— Given task —
Repeat everything from the first line of the listing below through the line that contains "def uvz(u, v, z): return U*u+V*v+UP*z", exactly. Leave out pictures.

[Scenes as source code]
:::
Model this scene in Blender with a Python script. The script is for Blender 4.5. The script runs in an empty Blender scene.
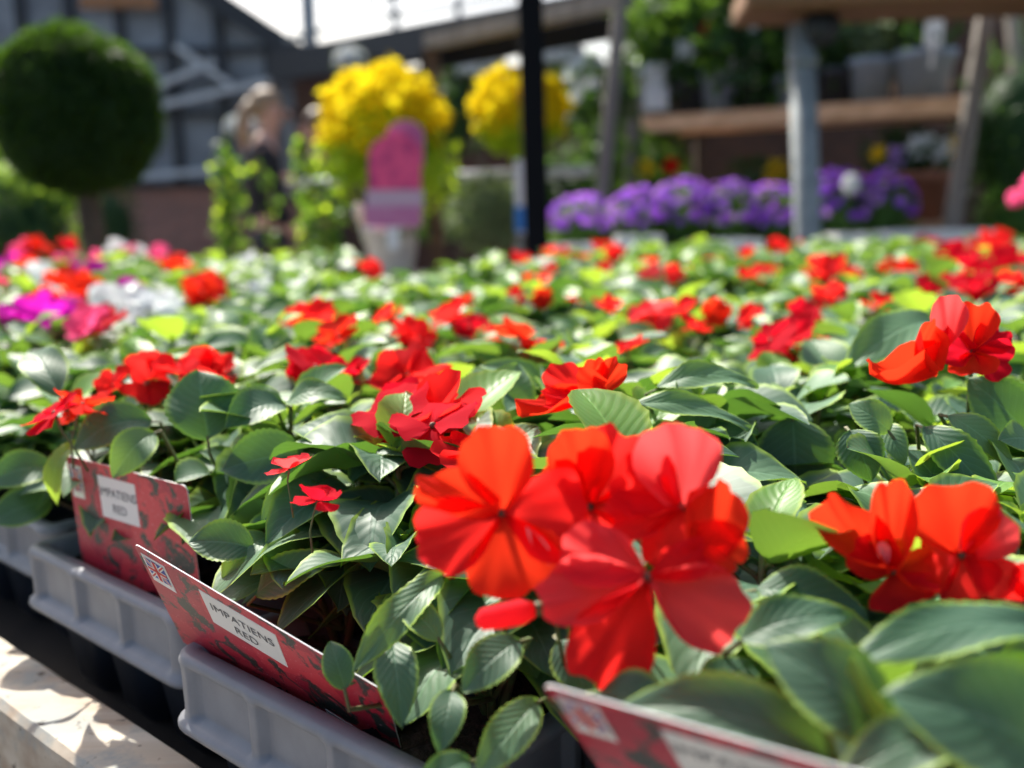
import bpy, math, random
from math import sin, cos, pi, radians
from mathutils import Vector, Matrix
C = bpy.data.collections.new('nursery'); bpy.context.scene.collection.children.link(C)
S = bpy.context.scene
RND = random.Random(7)

# ------------------------------------------------------------------ camera frame helpers
F = 1000.0; CAMZ = 1.03; TH = radians(10.54); RO = radians(1.2)
def ray(px, py):
    x = (px-512)/F; y = -(py-384)/F
    xr = x*cos(RO)+y*sin(RO); yr = -x*sin(RO)+y*cos(RO)
    return Vector((xr, cos(TH)+yr*sin(TH), -sin(TH)+yr*cos(TH)))
def atz(px, py, z):
    r = ray(px, py); return Vector((0, 0, CAMZ))+r*((z-CAMZ)/r.z)
def P(px, py, Y):
    r = ray(px, py); return Vector((0, 0, CAMZ))+r*(Y/r.y)
def pxof(p):
    d = p-Vector((0, 0, CAMZ))
    dep = d.y*cos(TH)-d.z*sin(TH); yr = (d.y*sin(TH)+d.z*cos(TH))/dep; xr = d.x/dep
    x = xr*cos(RO)-yr*sin(RO); y = xr*sin(RO)+yr*cos(RO)
    return 512+F*x, 384-F*y
U = Vector((-.749, .663, 0)); V = Vector((.663, .749, 0)); UP = Vector((0, 0, 1))
BA = math.atan2(V.x, V.y)          # bed azimuth
def uvz(u, v, z): return U*u+V*v+UP*z

# ------------------------------------------------------------------ materials
def new_mat(name):
    m = bpy.data.materials.new(name); m.use_nodes = True
    nt = m.node_tree; b = nt.nodes['Principled BSDF']; return m, nt, b
def N(nt, t, **kw):
    n = nt.nodes.new(t)
    for k, v in kw.items():
        setattr(n, k, v)
    return n
def L(nt, a, b): nt.links.new(a, b)
def flat(name, col, rough=.6, metal=0, spec=.5, noise=None, bump=0, nscale=20, sheen=0):
    m, nt, b = new_mat(name)
    b.inputs['Base Color'].default_value = (*col, 1); b.inputs['Roughness'].default_value = rough
    b.inputs['Metallic'].default_value = metal; b.inputs['Specular IOR Level'].default_value = spec
    if noise or bump:
        tc = N(nt, 'ShaderNodeTexCoord'); n = N(nt, 'ShaderNodeTexNoise'); n.inputs['Scale'].default_value = nscale
        n.inputs['Detail'].default_value = 5; L(nt, tc.outputs['Object'], n.inputs['Vector'])
        if noise:
            r = N(nt, 'ShaderNodeValToRGB'); r.color_ramp.elements[0].position = .35; r.color_ramp.elements[1].position = .65
            r.color_ramp.elements[0].color = (*noise, 1); r.color_ramp.elements[1].color = (*col, 1)
            L(nt, n.outputs['Fac'], r.inputs['Fac']); L(nt, r.outputs['Color'], b.inputs['Base Color'])
        if bump:
            bp = N(nt, 'ShaderNodeBump'); bp.inputs['Strength'].default_value = bump; bp.inputs['Distance'].default_value = .01
            L(nt, n.outputs['Fac'], bp.inputs['Height']); L(nt, bp.outputs['Normal'], b.inputs['Normal'])
    return m
def thin(name, top, trans, tfac=.4, rough=.4, spec=.5, edge=None, veins=True, vary=.12, under=None, bumpd=.001, coat=0, vk=9, mott=.3):
    """leaf or petal: gloss above, light passing through"""
    m, nt, b = new_mat(name)
    out = nt.nodes['Material Output']
    uv = N(nt, 'ShaderNodeUVMap'); sep = N(nt, 'ShaderNodeSeparateXYZ'); L(nt, uv.outputs['UV'], sep.inputs[0])
    def M(op, a, bb=None, c=None):
        n = nt.nodes.new('ShaderNodeMath'); n.operation = op
        for i, v in enumerate((a, bb, c)):
            if v is None: continue
            if isinstance(v, (int, float)): n.inputs[i].default_value = v
            else: L(nt, v, n.inputs[i])
        return n.outputs[0]
    s = M('ABSOLUTE', M('SUBTRACT', M('MULTIPLY', sep.outputs['X'], 2), 1))
    t = sep.outputs['Y']
    rnd = N(nt, 'ShaderNodeObjectInfo').outputs['Random']
    noi = N(nt, 'ShaderNodeTexNoise'); noi.inputs['Scale'].default_value = 45; noi.inputs['Detail'].default_value = 3
    tc = N(nt, 'ShaderNodeTexCoord'); L(nt, tc.outputs['Object'], noi.inputs['Vector'])
    mix = N(nt, 'ShaderNodeMix', data_type='RGBA'); mix.inputs[6].default_value = (*top, 1)
    mix.inputs[7].default_value = (*[min(1, c*1.7+.01) for c in top], 1)
    fac = M('ADD', M('MULTIPLY', M('SUBTRACT', noi.outputs['Fac'], .35), mott*2), M('MULTIPLY', rnd, vary*2))
    cl = N(nt, 'ShaderNodeClamp'); L(nt, fac, cl.inputs['Value']); L(nt, cl.outputs[0], mix.inputs[0])
    col = mix.outputs[2]
    if veins:
        mid = M('LESS_THAN', s, .035)
        w = M('SINE', M('MULTIPLY', M('SUBTRACT', t, M('MULTIPLY', s, .32)), 2*pi*vk))
        sv = M('GREATER_THAN', w, .93)
        vein = M('MAXIMUM', mid, M('MULTIPLY', sv, .55))
        mv = N(nt, 'ShaderNodeMix', data_type='RGBA'); L(nt, M('MULTIPLY', vein, .4), mv.inputs[0])
        L(nt, col, mv.inputs[6]); mv.inputs[7].default_value = (*[min(1, c*2.2+.05) for c in top], 1); col = mv.outputs[2]
        h = M('SUBTRACT', M('ADD', M('MULTIPLY', w, -.10), M('MULTIPLY', noi.outputs['Fac'], .5)), M('MULTIPLY', M('SUBTRACT', 1, M('MINIMUM', M('MULTIPLY', s, 12), 1)), .5))
    else:
        h = M('ADD', M('MULTIPLY', M('SINE', M('MULTIPLY', sep.outputs['X'], 60)), .02), noi.outputs['Fac'])
    bp = N(nt, 'ShaderNodeBump'); bp.inputs['Strength'].default_value = .5; bp.inputs['Distance'].default_value = bumpd
    L(nt, h, bp.inputs['Height']); L(nt, bp.outputs['Normal'], b.inputs['Normal'])
    if edge:  # pale leaf margin, with the backlit edge glow put into its colour
        me = N(nt, 'ShaderNodeMix', data_type='RGBA')
        mr = N(nt, 'ShaderNodeMapRange'); mr.inputs['From Min'].default_value = .80; mr.inputs['From Max'].default_value = .96
        L(nt, s, mr.inputs['Value']); L(nt, mr.outputs[0], me.inputs[0]); L(nt, col, me.inputs[6])
        me.inputs[7].default_value = (*edge, 1); col = me.outputs[2]
    if under:
        g = N(nt, 'ShaderNodeNewGeometry'); mu = N(nt, 'ShaderNodeMix', data_type='RGBA')
        L(nt, g.outputs['Backfacing'], mu.inputs[0]); L(nt, col, mu.inputs[6]); mu.inputs[7].default_value = (*under, 1); col = mu.outputs[2]
    L(nt, col, b.inputs['Base Color']); b.inputs['Roughness'].default_value = rough; b.inputs['Specular IOR Level'].default_value = spec
    b.inputs['Coat Weight'].default_value = coat; b.inputs['Coat Roughness'].default_value = .3
    tr = N(nt, 'ShaderNodeBsdfTranslucent'); tr.inputs['Color'].default_value = (*trans, 1)
    ms = N(nt, 'ShaderNodeMixShader'); ms.inputs[0].default_value = tfac
    L(nt, b.outputs[0], ms.inputs[1]); L(nt, tr.outputs[0], ms.inputs[2]); L(nt, ms.outputs[0], out.inputs['Surface'])
    return m
def wood(name, c1, c2, scale=(3, 40, 40), blot=None, rough=.75, bump=.4, blots=14):
    m, nt, b = new_mat(name)
    tc = N(nt, 'ShaderNodeTexCoord'); mp = N(nt, 'ShaderNodeMapping'); mp.inputs['Scale'].default_value = scale
    L(nt, tc.outputs['Object'], mp.inputs['Vector'])
    n = N(nt, 'ShaderNodeTexNoise'); n.inputs['Scale'].default_value = 1; n.inputs['Detail'].default_value = 8; L(nt, mp.outputs[0], n.inputs['Vector'])
    r = N(nt, 'ShaderNodeValToRGB'); r.color_ramp.elements[0].position = .3; r.color_ramp.elements[1].position = .7
    r.color_ramp.elements[0].color = (*c2, 1); r.color_ramp.elements[1].color = (*c1, 1); L(nt, n.outputs['Fac'], r.inputs['Fac'])
    col = r.outputs['Color']
    if blot:
        for sc, lo, hi, bc in blot:
            n2 = N(nt, 'ShaderNodeTexNoise'); n2.inputs['Scale'].default_value = sc; n2.inputs['Detail'].default_value = 7; n2.inputs['Roughness'].default_value = .65
            L(nt, tc.outputs['Object'], n2.inputs['Vector'])
            mr = N(nt, 'ShaderNodeMapRange'); mr.inputs['From Min'].default_value = lo; mr.inputs['From Max'].default_value = hi
            L(nt, n2.outputs['Fac'], mr.inputs['Value'])
            mx = N(nt, 'ShaderNodeMix', data_type='RGBA'); L(nt, mr.outputs[0], mx.inputs[0]); L(nt, col, mx.inputs[6])
            mx.inputs[7].default_value = (*bc, 1); col = mx.outputs[2]
    L(nt, col, b.inputs['Base Color']); b.inputs['Roughness'].default_value = rough
    bp = N(nt, 'ShaderNodeBump'); bp.inputs['Strength'].default_value = bump; bp.inputs['Distance'].default_value = .002
    L(nt, n.outputs['Fac'], bp.inputs['Height']); L(nt, bp.outputs['Normal'], b.inputs['Normal'])
    return m
def brick(name, c1, c2, mort, scale=4):
    m, nt, b = new_mat(name)
    tc = N(nt, 'ShaderNodeTexCoord'); mp = N(nt, 'ShaderNodeMapping'); mp.inputs['Rotation'].default_value = (pi/2, 0, 0)
    L(nt, tc.outputs['Object'], mp.inputs['Vector'])
    t = N(nt, 'ShaderNodeTexBrick'); t.inputs['Scale'].default_value = scale; t.inputs['Color1'].default_value = (*c1, 1)
    t.inputs['Color2'].default_value = (*c2, 1); t.inputs['Mortar'].default_value = (*mort, 1); t.inputs['Mortar Size'].default_value = .015
    L(nt, mp.outputs[0], t.inputs['Vector']); L(nt, t.outputs['Color'], b.inputs['Base Color']); b.inputs['Roughness'].default_value = .85
    return m

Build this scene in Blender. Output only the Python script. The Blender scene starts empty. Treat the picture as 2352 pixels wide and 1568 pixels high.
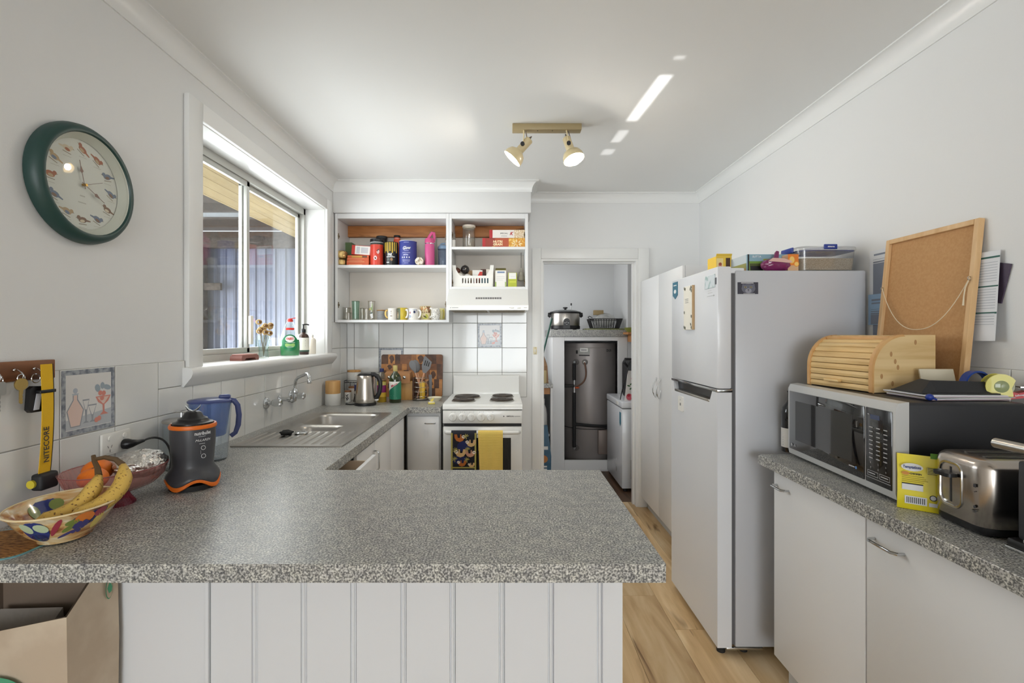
:::
— Written reply —
Model this scene in Blender with a Python script. The script is for Blender 4.5. The script runs in an empty Blender scene.
import bpy, math, random
from math import sin, cos, pi, radians
from mathutils import Vector, Matrix
C = bpy.data.collections.new('nursery'); bpy.context.scene.collection.children.link(C)
S = bpy.context.scene
RND = random.Random(7)

# ------------------------------------------------------------------ camera frame helpers
F = 1000.0; CAMZ = 1.03; TH = radians(10.54); RO = radians(1.2)
def ray(px, py):
    x = (px-512)/F; y = -(py-384)/F
    xr = x*cos(RO)+y*sin(RO); yr = -x*sin(RO)+y*cos(RO)
    return Vector((xr, cos(TH)+yr*sin(TH), -sin(TH)+yr*cos(TH)))
def atz(px, py, z):
    r = ray(px, py); return Vector((0, 0, CAMZ))+r*((z-CAMZ)/r.z)
def P(px, py, Y):
    r = ray(px, py); return Vector((0, 0, CAMZ))+r*(Y/r.y)
def pxof(p):
    d = p-Vector((0, 0, CAMZ))
    dep = d.y*cos(TH)-d.z*sin(TH); yr = (d.y*sin(TH)+d.z*cos(TH))/dep; xr = d.x/dep
    x = xr*cos(RO)-yr*sin(RO); y = xr*sin(RO)+yr*cos(RO)
    return 512+F*x, 384-F*y
U = Vector((-.749, .663, 0)); V = Vector((.663, .749, 0)); UP = Vector((0, 0, 1))
BA = math.atan2(V.x, V.y)          # bed azimuth
def uvz(u, v, z): return U*u+V*v+UP*z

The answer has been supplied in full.